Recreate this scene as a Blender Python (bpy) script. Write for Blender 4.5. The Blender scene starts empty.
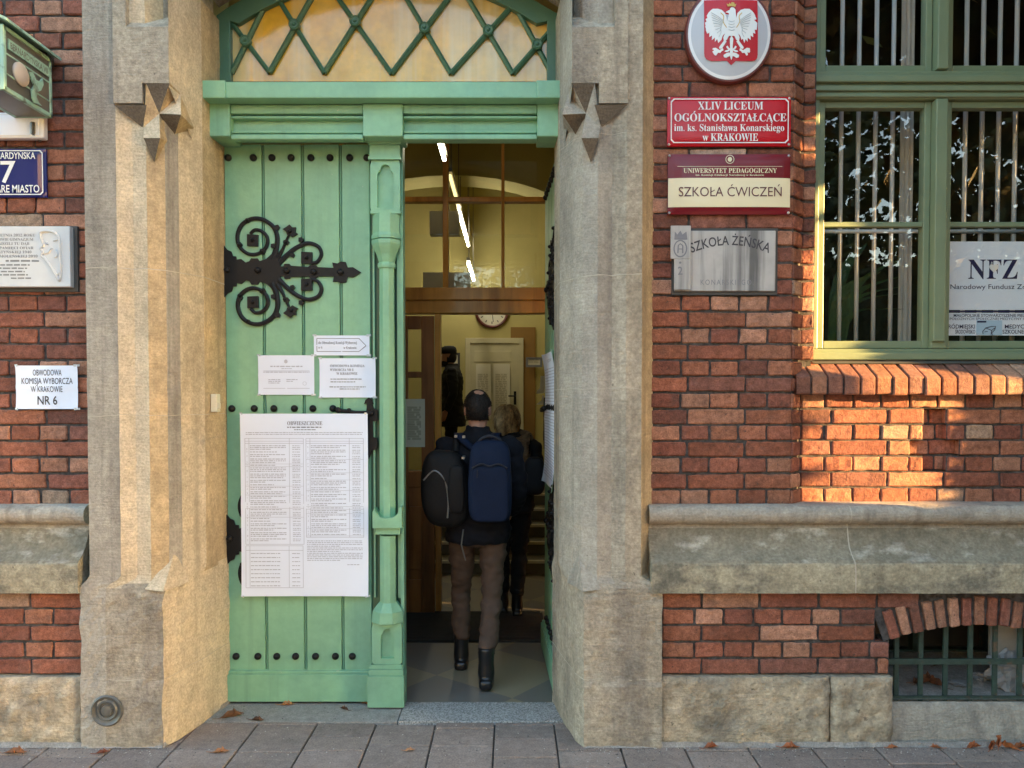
import bpy, bmesh, math, random, unicodedata
from mathutils import Vector, Matrix, noise
from mathutils.geometry import tessellate_polygon
random.seed(44)
SC = bpy.context.scene
COL = SC.collection
# ------------------------------------------------------------------ camera, sky, sun, exposure
F, CX, PY0, H = 769.0, 512.0, 416.2, 1.71
TH = math.atan(0.025)
cam = bpy.data.cameras.new('camera'); camo = bpy.data.objects.new('camera', cam); COL.objects.link(camo)
camo.location = (0, 0, H); camo.rotation_euler = (math.pi/2 - TH, 0, 0)
cam.sensor_width = 36; cam.lens = 36*F/1024; cam.shift_y = 32.2/1024
cam.clip_start = .05; cam.clip_end = 1500
SC.camera = camo
SUN_AZ, SUN_EL = math.radians(15), math.radians(7)     # azimuth measured from the wall towards the street
S = Vector((math.cos(SUN_AZ)*math.cos(SUN_EL), -math.sin(SUN_AZ)*math.cos(SUN_EL), math.sin(SUN_EL)))
W = bpy.data.worlds.new('World'); SC.world = W; W.use_nodes = True
nt = W.node_tree; bg = nt.nodes['Background']
sky = nt.nodes.new('ShaderNodeTexSky'); sky.sky_type = 'NISHITA'; sky.sun_disc = False
sky.sun_elevation = SUN_EL; sky.sun_rotation = math.atan2(S.x, S.y)
nt.links.new(sky.outputs[0], bg.inputs[0]); bg.inputs[1].default_value = .15
sun = bpy.data.lights.new('sun', 'SUN'); sun.energy = 4.7; sun.angle = math.radians(.5); sun.color = (1, .57, .21)
suno = bpy.data.objects.new('sun', sun); COL.objects.link(suno); suno.rotation_euler = S.to_track_quat('Z', 'Y').to_euler()
suno.location = (20, -12, 12)
vs = SC.view_settings; vs.view_transform = 'Standard'; vs.look = 'None'; vs.exposure = 3.4; vs.gamma = 1.0
vs.use_curve_mapping = False
SC.render.engine = 'CYCLES'
cy = SC.cycles; cy.use_denoising = True; cy.max_bounces = 8; cy.transparent_max_bounces = 16; cy.sample_clamp_indirect = 6
cy.caustics_reflective = False; cy.caustics_refractive = False

# ------------------------------------------------------------------ helpers
def P(px, py, Y):
    "where the sight line of a spot in the photograph meets the upright plane at distance Y -> (x, z)"
    x = (px-CX)/F; y = (PY0-py)/F
    dy = math.cos(TH)+y*math.sin(TH); dz = -math.sin(TH)+y*math.cos(TH)
    t = Y/dy
    return x*t, H+dz*t
def PX(px, Y): return (px-CX)*Y/F
def PZ(py, Y): return P(CX, py, Y)[1]
def C(r, g, b):
    f = lambda v: v/12.92 if v <= .04045 else ((v+.055)/1.055)**2.4
    return tuple(f(v/255) for v in (r, g, b))
def nz(x, y, z, s=1): return noise.noise(Vector((x*s, y*s, z*s)))

MATS = {}
def mat(name, col, rough=.6, var=.12, vs_=6, col2=None, c2s=3, c2lo=.5, c2hi=.65, c2amt=1., streak=1., bump=0, bs=80, bump2=0, bs2=12,
        spec=.5, metal=0, tint=False, emis=0, coat=0, fine=0, fs=120, trans=0, mid=None, chip=None, runs=None):
    m = bpy.data.materials.new(name); m.use_nodes = True; t = m.node_tree; N = t.nodes; L = t.links
    b = N['Principled BSDF']
    tc = N.new('ShaderNodeTexCoord'); co = tc.outputs['Object']
    b.inputs['Roughness'].default_value = rough; b.inputs['Specular IOR Level'].default_value = spec; b.inputs['Metallic'].default_value = metal
    b.inputs['Coat Weight'].default_value = coat; b.inputs['Coat Roughness'].default_value = .08
    if trans: b.inputs['Transmission Weight'].default_value = trans
    def noi(scale, detail=4, sz=1.):
        n = N.new('ShaderNodeTexNoise'); n.inputs['Scale'].default_value = scale; n.inputs['Detail'].default_value = detail
        n.inputs['Roughness'].default_value = .6
        if sz != 1.:
            mp = N.new('ShaderNodeMapping'); mp.inputs['Scale'].default_value = (1, 1, sz); L.new(co, mp.inputs[0]); L.new(mp.outputs[0], n.inputs['Vector'])
        else: L.new(co, n.inputs['Vector'])
        return n.outputs['Fac']
    def ramp(fac, lo, hi, a=0., c=1.):
        r = N.new('ShaderNodeMapRange'); r.inputs[1].default_value = lo; r.inputs[2].default_value = hi
        r.inputs[3].default_value = a; r.inputs[4].default_value = c; L.new(fac, r.inputs[0]); return r.outputs[0]
    def mix(fac, a, c, mode='MIX'):
        x = N.new('ShaderNodeMix'); x.data_type = 'RGBA'; x.blend_type = mode
        if isinstance(fac, float): x.inputs[0].default_value = fac
        else: L.new(fac, x.inputs[0])
        for i, v in ((6, a), (7, c)):
            if isinstance(v, tuple): x.inputs[i].default_value = (*v, 1)
            else: L.new(v, x.inputs[i])
        return x.outputs[2]
    if tint:
        at = N.new('ShaderNodeAttribute'); at.attribute_name = 'tint'; cur = at.outputs['Color']
        if tint == 'mul': cur = mix(1., cur, tuple(col), 'MULTIPLY')
    else: cur = tuple(col)
    if col2 is not None:
        cur = mix(ramp(noi(c2s, 5, streak), c2lo, c2hi, 0, c2amt), cur, tuple(col2))
    if var:
        v = ramp(noi(vs_, 5), .3, .7, 1-var, 1+var)
        cb = N.new('ShaderNodeCombineColor')
        for i in range(3): L.new(v, cb.inputs[i])
        cur = mix(1., cur, cb.outputs[0], 'MULTIPLY')
    if fine:
        v = ramp(noi(fs, 3), .35, .65, 1-fine, 1+fine)
        cb = N.new('ShaderNodeCombineColor')
        for i in range(3): L.new(v, cb.inputs[i])
        cur = mix(1., cur, cb.outputs[0], 'MULTIPLY')
    if mid:
        v = ramp(noi(mid[1], 6), .32, .68, 1-mid[0], 1+mid[0])
        cb = N.new('ShaderNodeCombineColor')
        for i in range(3): L.new(v, cb.inputs[i])
        cur = mix(1., cur, cb.outputs[0], 'MULTIPLY')
    if runs: cur = mix(ramp(noi(runs[1], 4, .035), runs[2], runs[2]+.16, 0, runs[3]), cur, tuple(runs[0]))
    if chip: cur = mix(ramp(noi(chip[1], 6), chip[2], chip[2]+.015, 0, chip[3]), cur, tuple(chip[0]))
    if isinstance(cur, tuple): b.inputs['Base Color'].default_value = (*cur, 1)
    else: L.new(cur, b.inputs['Base Color'])
    if emis:
        b.inputs['Emission Color'].default_value = (*col, 1); b.inputs['Emission Strength'].default_value = emis
    hgt = None; prev = None
    if name.startswith('stone_'):
        mp_ = N.new('ShaderNodeMapping'); mp_.inputs['Scale'].default_value = (.22, .22, 1.6); mp_.inputs['Rotation'].default_value = (0, .18, 0); L.new(co, mp_.inputs[0])
        n_ = N.new('ShaderNodeTexNoise'); n_.inputs['Scale'].default_value = 62; n_.inputs['Detail'].default_value = 3; L.new(mp_.outputs[0], n_.inputs['Vector'])
        bn = N.new('ShaderNodeBump'); bn.inputs['Strength'].default_value = 1; bn.inputs['Distance'].default_value = .0045; L.new(n_.outputs['Fac'], bn.inputs['Height']); prev = bn.outputs[0]
    for amt, sc_ in ((bump2, bs2), (bump, bs)):
        if amt:
            bn = N.new('ShaderNodeBump'); bn.inputs['Strength'].default_value = 1; bn.inputs['Distance'].default_value = amt
            L.new(noi(sc_, 4), bn.inputs['Height'])
            if prev: L.new(prev, bn.inputs['Normal'])
            prev = bn.outputs[0]
    if prev: L.new(prev, b.inputs['Normal'])
    MATS[name] = m
    return m

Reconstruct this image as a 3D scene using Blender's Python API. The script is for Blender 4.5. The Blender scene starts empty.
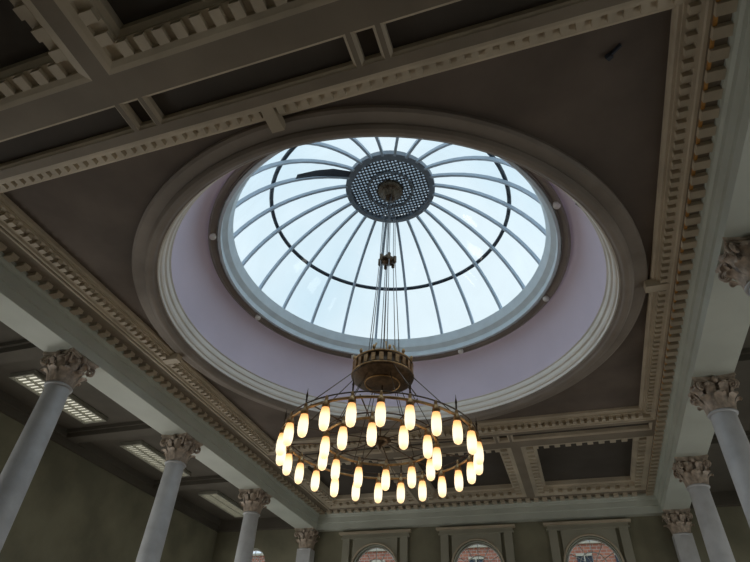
import bpy, math, random
from math import sin, cos, pi, sqrt
from mathutils import Matrix, Vector
random.seed(3)
S=8.0; H0=1.6
CX,CY=-.444,1.31
KX=-.467; KD=.949; ZA=.875   # colonnade centre, half spacing, architrave bottom
def W(p): return (S*p[0],S*p[1],S*p[2]+H0)
scn=bpy.context.scene
try:
    scn.view_settings.view_transform='Standard'
except Exception as e: print(e)

# ---------------- materials
def mat(name,col,rough=.6,metal=0,var=.12,scale=3.0,bump=.1,emis=None,estr=0):
    m=bpy.data.materials.new(name); m.use_nodes=True
    nt=m.node_tree; b=nt.nodes['Principled BSDF']
    tc=nt.nodes.new('ShaderNodeTexCoord')
    n=nt.nodes.new('ShaderNodeTexNoise'); n.inputs['Scale'].default_value=scale; n.inputs['Detail'].default_value=6
    nt.links.new(tc.outputs['Object'],n.inputs['Vector'])
    r=nt.nodes.new('ShaderNodeValToRGB')
    c1=[max(0,c*(1-var)) for c in col]+[1]; c2=[min(1,c*(1+var)) for c in col]+[1]
    r.color_ramp.elements[0].color=c1; r.color_ramp.elements[1].color=c2
    r.color_ramp.elements[0].position=.35; r.color_ramp.elements[1].position=.65
    nt.links.new(n.outputs['Fac'],r.inputs['Fac'])
    nt.links.new(r.outputs['Color'],b.inputs['Base Color'])
    b.inputs['Roughness'].default_value=rough; b.inputs['Metallic'].default_value=metal
    if bump:
        bp=nt.nodes.new('ShaderNodeBump'); bp.inputs['Strength'].default_value=bump; bp.inputs['Distance'].default_value=.02
        n2=nt.nodes.new('ShaderNodeTexNoise'); n2.inputs['Scale'].default_value=scale*8
        nt.links.new(tc.outputs['Object'],n2.inputs['Vector'])
        nt.links.new(n2.outputs['Fac'],bp.inputs['Height']); nt.links.new(bp.outputs['Normal'],b.inputs['Normal'])
    if emis:
        b.inputs['Emission Color'].default_value=(*emis,1); b.inputs['Emission Strength'].default_value=estr
    return m
M_panel=mat('panel_plaster',(.145,.118,.10),.8,scale=.8,var=.18)
M_cream=mat('moulding_plaster',(.58,.51,.40),.55,scale=1.2)
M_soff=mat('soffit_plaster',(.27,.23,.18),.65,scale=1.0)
M_dark=mat('coffer_plaster',(.08,.068,.058),.8,scale=.8)
M_cove=mat('cove_plaster',(.78,.70,.83),.7,scale=.6,var=.04)
M_ring=mat('ring_plaster',(.29,.255,.225),.6,scale=1.2)
M_white=mat('cove_moulding',(.90,.88,.83),.45,scale=1.2,var=.04)
M_arch=mat('entablature_paint',(.60,.65,.60),.5,scale=.8,var=.06)
M_wall=mat('wall_plaster',(.235,.23,.165),.8,scale=.7,var=.2)
M_surr=mat('window_surround_paint',(.40,.40,.33),.6,scale=.8,var=.08)
M_col=mat('column_stone',(.66,.69,.73),.35,scale=2.5,var=.1)
M_cap=mat('capital_stone',(.50,.42,.35),.5,scale=8,var=.3)
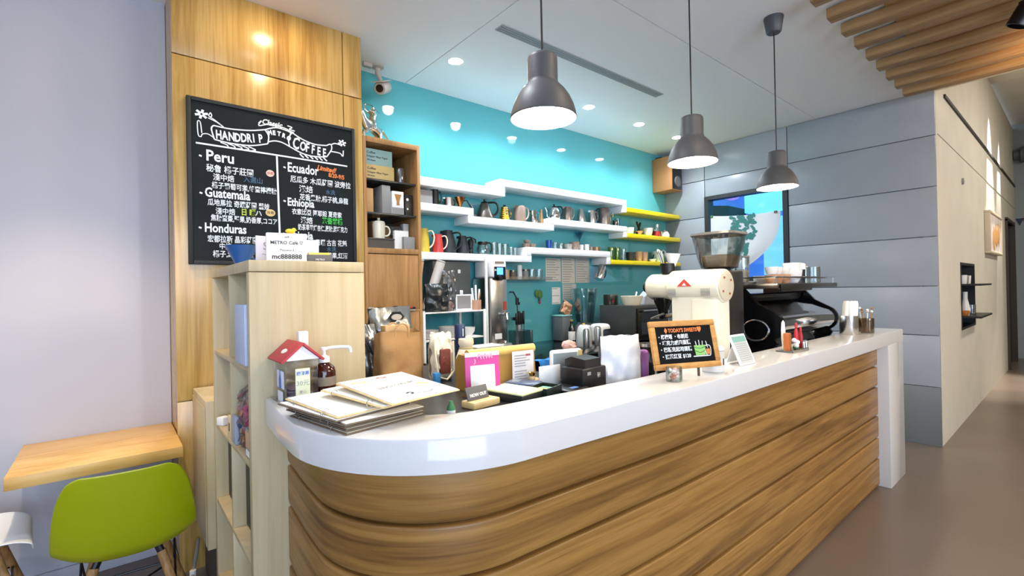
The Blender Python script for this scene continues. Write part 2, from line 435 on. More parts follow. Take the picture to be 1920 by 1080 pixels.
single('neon_disc', B().lathe([(0, 0), (.14, 0), (.15, .02), (.14, .2), (0, .2)], seg=28), M_VIOL, 'round violet sign glowing at the top of the window', 'sign', M=Matrix.Translation((6.5, 3.05, 2.70)) @ Matrix.Rotation(-PI/2, 4, 'Y'))
single('black_awning', B().prism([(0, 0), (.55, .03), (.55, .17), (0, .25)], 0, .5, M=None), mat('awning_black', '#050506', .9), 'black slanted awning panel seen through the window', 'awning', M=Matrix(((0, 0, 1, 6.0), (-1, 0, 0, 3.44), (0, 1, 0, 2.24), (0, 0, 0, 1))))
# hanging cloth with a printed tree, pinned across the window
def cloth(u, v):
    yl, yr = 2.80, 2.04+.62*v**2.6
    y = yl+(yr-yl)*u
    z = 2.215-.04*u - .72*v*(1-.03*u) - .02*math.sin(u*PI)*(1-v)
    return Vector((5.385 - .012*math.sin(u*9+v*2)*(.4+v), y, z))
cl_ = thing('hanging_cloth', 'white cloth with green leaf print hanging across the window', 'cloth', (5.385, 2.45, 1.5))
obj('cloth', B().grid(cloth, 24, 20), mat('cloth_white', '#d5d8dd', .9), cl_, world=True)
lf = B()
random.seed(8)
for i in range(190):
    t = random.random(); v = .01+.97*t; u = .50+.05*math.sin(i*1.7) + (random.random()-.5)*.36*(1-.35*t)
    if not 0.02 < u < .95: continue
    p = cloth(u, v); a = random.random()*PI; s_ = .018+.018*random.random()
    Mx = Matrix.Translation(p+Vector((-.004, 0, 0))) @ Matrix.Rotation(-PI/2, 4, 'Y') @ Matrix.Rotation(a, 4, 'Z')
    lf.prism([(s_*math.cos(k*PI/4), s_*.55*math.sin(k*PI/4)) for k in range(8)], 0, .001, Mx)
obj('leaf_print', lf, mat('leaf_print', '#3f7d78', .9), cl_, world=True)
obj('clip', B().box(5.372, 5.39, 2.77, 2.80, 2.195, 2.22, .003), M_GREEN, cl_, world=True)
obj('clip', B().box(5.372, 5.39, 2.07, 2.10, 2.155, 2.18, .003), M_BROWN, cl_, world=True)

# ================================================================== LIGHTS IN THE CEILING
def downlight(x, y, label, warm=False, energy=22, spot=2.6, target=None):
    t = thing('downlight', label, 'ceiling light', (x, y, ZC-.002), 0, 'recessed downlights in the ceiling')
    obj('trim_ring', B().lathe([(.047, 0), (.056, -.002), (.062, 0), (.058, .001), (.047, .001)], seg=28), M_WPLA, t)
    obj('lens', B().lathe([(0, -.0045), (.040, -.004), (.047, -.0015), (.047, 0)], seg=28), M_LENSW if warm else M_LENS, t)
    lamp('SPOT', 'downlight_beam', (x, y, ZC-.02), energy, WARM if warm else COOL, target or (x, y, 0), spot_size=spot, spot_blend=.6, shadow_soft_size=.045)
names = ['nearest the security camera', 'behind the front pendant lamp', 'between the two nearer pendants', 'nearest the middle pendant on its left', 'farthest along, beside the middle pendant shade']
for x, n in zip((1.894, 2.60, 3.316, 4.07, 4.76), names):
    downlight(x, 2.84, 'round white ceiling downlight over the bar shelves, '+n)
downlight(.75, 2.59, 'warm round downlight in front of the wooden column above the chalkboard', True, 4.5, 3.0, (.75, 2.9, 1.4))
downlight(-.25, 2.35, 'warm round downlight over the small wall table', True, 62, .95, (-.16, 2.85, .7))
downlight(.78, 1.62, 'round downlight added out of view above the cash desk as fill', False, 26)  # unseen downlight added to brighten the lower turquoise wall
downlight(1.75, .45, 'round downlight added out of view over the customer side as fill', True, 8)  # unseen fill, added for the counter front and floor
downlight(-.9, 1.2, 'round downlight added out of view above the seating area as fill', False, 20)  # unseen fill added on the seating side
lamp('SPOT', 'picture_wash', (9.0, .62, 3.9), 340, (1, .95, .85), (9.0, .79, 1.7), spot_size=.7, spot_blend=.7, shadow_soft_size=.04)
lamp('SPOT', 'picture_wash', (10.2, .62, 3.9), 260, (1, .95, .85), (9.8, .79, 1.7), spot_size=.5, spot_blend=.7, shadow_soft_size=.04)
lamp('AREA', 'corridor_lamp', (8.0, -1.4, 4.0), 46, (1, .93, .80), (8.0, -1.0, 0), shape='RECTANGLE', size=2.5, size_y=.3)

def pendant(x, label, canopy=False):
    y, z = 1.198, 1.99
    t = thing('pendant_lamp', label, 'pendant lamp', (x, y, z), 0, 'grey bell pendant lamps over the counter')
    R = .113
    out = [(R, 0), (R+.002, .004), (R-.001, .02), (R-.008, .045), (R-.02, .072), (R-.036, .096), (R-.052, .113), (.054, .122), (.0525, .13), (.0525, .205), (.050, .214), (.044, .219), (0, .22)]
    inn = [(.0, .118), (.05, .117), (.058, .11), (R-.04, .094), (R-.024, .07), (R-.012, .044), (R-.005, .02), (R-.003, .002), (R, 0)]
    obj('lamp_shade', B().lathe(out, seg=48), M_SHADE, t)
    obj('shade_lining', B().lathe(inn, seg=48), M_SHIN, t)
    obj('bulb', B().lathe([(0, -.006), (.022, -.002), (.036, .014), (.040, .032), (.034, .052), (.02, .075), (.016, .112), (0, .113)], seg=24), M_BULB, t)
    obj('cord', B().tube([(0, 0, .215), (0, 0, ZC-z-.05)], .0035), M_BLACK, t)
    obj('ceiling_canopy', B().lathe([(0, ZC-z-.095), (.036, ZC-z-.095), (.042, ZC-z-.088), (.055, ZC-z-.006), (.055, ZC-z), (0, ZC-z)], seg=32), mat('canopy_grey', '#4a4a50', .5), t)
pendant(1.158, 'dark grey bell pendant lamp hanging nearest, over the cash desk')
pendant(2.141, 'dark grey bell pendant lamp in the middle, over the coffee grinder')
pendant(3.122, 'dark grey bell pendant lamp hanging farthest, near the window')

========

**WRITTEN PROBLEM:**
Will you return exactly the lines above from the one with "The Blender Python" down to the one with "M_BROWN, cl_, world=True)", counting both as part of the range?

**FINAL ANSWER:**
The Blender Python script for this scene continues. Write part 2, from line 435 on. More parts follow. Take the picture to be 1920 by 1080 pixels.
single('neon_disc', B().lathe([(0, 0), (.14, 0), (.15, .02), (.14, .2), (0, .2)], seg=28), M_VIOL, 'round violet sign glowing at the top of the window', 'sign', M=Matrix.Translation((6.5, 3.05, 2.70)) @ Matrix.Rotation(-PI/2, 4, 'Y'))
single('black_awning', B().prism([(0, 0), (.55, .03), (.55, .17), (0, .25)], 0, .5, M=None), mat('awning_black', '#050506', .9), 'black slanted awning panel seen through the window', 'awning', M=Matrix(((0, 0, 1, 6.0), (-1, 0, 0, 3.44), (0, 1, 0, 2.24), (0, 0, 0, 1))))
# hanging cloth with a printed tree, pinned across the window
def cloth(u, v):
    yl, yr = 2.80, 2.04+.62*v**2.6
    y = yl+(yr-yl)*u
    z = 2.215-.04*u - .72*v*(1-.03*u) - .02*math.sin(u*PI)*(1-v)
    return Vector((5.385 - .012*math.sin(u*9+v*2)*(.4+v), y, z))
cl_ = thing('hanging_cloth', 'white cloth with green leaf print hanging across the window', 'cloth', (5.385, 2.45, 1.5))
obj('cloth', B().grid(cloth, 24, 20), mat('cloth_white', '#d5d8dd', .9), cl_, world=True)
lf = B()
random.seed(8)
for i in range(190):
    t = random.random(); v = .01+.97*t; u = .50+.05*math.sin(i*1.7) + (random.random()-.5)*.36*(1-.35*t)
    if not 0.02 < u < .95: continue
    p = cloth(u, v); a = random.random()*PI; s_ = .018+.018*random.random()
    Mx = Matrix.Translation(p+Vector((-.004, 0, 0))) @ Matrix.Rotation(-PI/2, 4, 'Y') @ Matrix.Rotation(a, 4, 'Z')
    lf.prism([(s_*math.cos(k*PI/4), s_*.55*math.sin(k*PI/4)) for k in range(8)], 0, .001, Mx)
obj('leaf_print', lf, mat('leaf_print', '#3f7d78', .9), cl_, world=True)
obj('clip', B().box(5.372, 5.39, 2.77, 2.80, 2.195, 2.22, .003), M_GREEN, cl_, world=True)
obj('clip', B().box(5.372, 5.39, 2.07, 2.10, 2.155, 2.18, .003), M_BROWN, cl_, world=True)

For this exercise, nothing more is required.